1.20.2015

Playing Cards, The Club Family



Long before I started this blog, I was pregnant with my first child.  Around that same time, my husband bought a scanner, the same one I use today.

Here is one of the very first things I scanned:


As a young child I was obsessed with cards.  One of the best gifts I ever received growing up was:

According to Hoyle

We were obsessed with proper rules and any impasse was solved by consulting Hoyle.

Who was Hoyle?  A single man or a composit of many?  Or some sort of God of Cards, Bunyon-like, using the Grand Mesa as his card table, smoking a rocket of a cigar?

After my son was born, I experienced a welling of creative energy that produced, among other things, a series of face cards.  I printed them out as greeting cards and brought them to a book store that had just opened in downtown Tucson.  The owner wore knee boots and a short skirt and the walls were lined with books to the high ceiling, the bright Tucson sun casting crisp shadows across the hardwood floor.  She said she'd take them if they were colored in.  But, she added, artists are so irresponsible that she was sure I would never get around to doing it.

So I went home and learned some very basic photoshop, and colored them all in.

**********
The Queen of Clubs is a master mahjong player.


The King of Clubs spends most of his day alone in his library.


The Jack of Clubs often stays out all night, in disguise,
playing poker in country pubs.

**********

Surprised when I came back the next week, the owner bought a couple of sets, and dumb ass that I am, I didn't even buy a book.  I had bought one last time I was in.  I thought that was good enough.

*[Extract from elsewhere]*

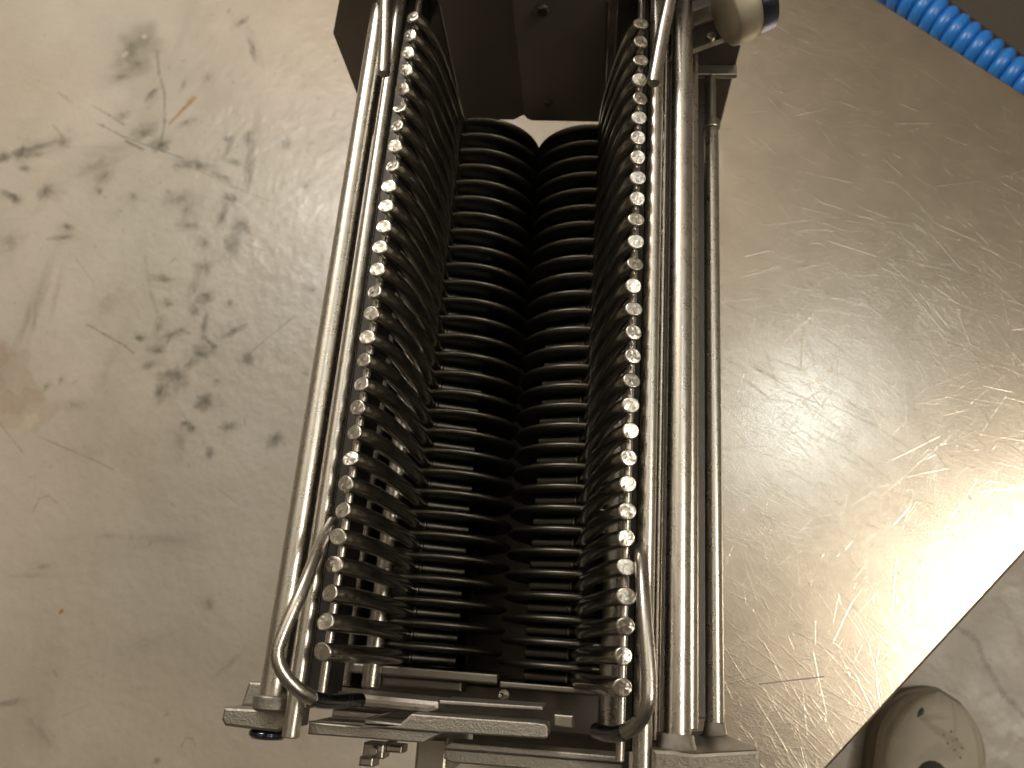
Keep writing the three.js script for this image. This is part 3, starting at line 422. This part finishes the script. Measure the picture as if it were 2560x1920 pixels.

a book in which Michelangelo bribes
his way into the church's morgue
 to disset and draw cadavers
alone and by candle light
in the wee hours
of night

A couple of months after she bought my cards, the book store closed.

And not long after that, we moved.




1 comment:

  1. Well I'm glad you still have those great cards scanned. And you have that fine little story to share. Thanks, Joanna.